Le CMI a pour objectif de répondre concrètement à l’ambition des acteurs du développement, tant internationaux que ceux des pays situés au nord et du sud de la Méditerranée, d’œuvrer conjointement à la modernisation des politiques publiques dans les secteurs prioritaires de développement au sein des pays partenaires méditerranéens.
Les champs d’intervention du CMI comprennent cinq secteurs regroupant quatorze programmes d’assistance technique centrés sur le développement spatial urbain, le développement durable et la prévention du changement climatique, les transports et la logistique, la capital humain (compétences, emploi et mobilité des travailleurs, y compris les jeunes), l’économie de la connaissance avec le soutien à l’innovation.
Membre fondateur du CMI, la BEI assume la direction des trois programmes suivants :
– la rénovation urbaine patrimoniale dans le cadre de son initiative « Médinas 2030 » présenté à Marseille en octobre 2009 dans le cadre d’une conférence internationale sur la restauration des médinas ;
– l’organisation du système logistique de transports en Méditerranée dans la cadre de son initiative « Logismed » ;
– le financement de l’innovation et le soutien aux politiques de développement des parcs scientifiques.
2 - La FEMIP, premier financeur du développement en Méditerranée avec plus de 10 milliards d’euros investis depuis 2002
La facilité euro-méditerranéenne d’investissement et de partenariat (FEMIP) regroupe l’ensemble des instruments mis à la disposition par la Banque européenne d’investissement (BEI) dans les pays partenaires méditerranéens.
Opérationnelle depuis octobre 2002, elle est aujourd’hui l’acteur de référence du partenariat économique et financier entre l’Europe et la Méditerranée, avec plus de 10 Mds € pour soutenir des projets dans les neuf pays partenaires méditerranéens.
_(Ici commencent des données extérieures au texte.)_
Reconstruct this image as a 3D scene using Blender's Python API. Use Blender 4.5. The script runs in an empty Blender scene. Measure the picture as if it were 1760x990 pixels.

Ses deux priorités d’investissement sont le soutien au secteur privé, élément clé d’une croissance durable, et la création d’un environnement propice à l’investissement, grâce à des infrastructures performantes et à des systèmes bancaires adaptés.
La FEMIP encourage fortement le dialogue entre les deux rives de la Méditerranée au niveau institutionnel mais aussi avec les représentants du secteur privé et de la société civile.
Entre 2002 et 2009, le total des investissements de la FEMIP s’élèvent à 10 milliards d’euros, soit :
– 143 projets financés
– 1 900 PME aidées
– 25 000 emplois créés
– 105 opérations d’assistance technique, menées pour près de 100 M€.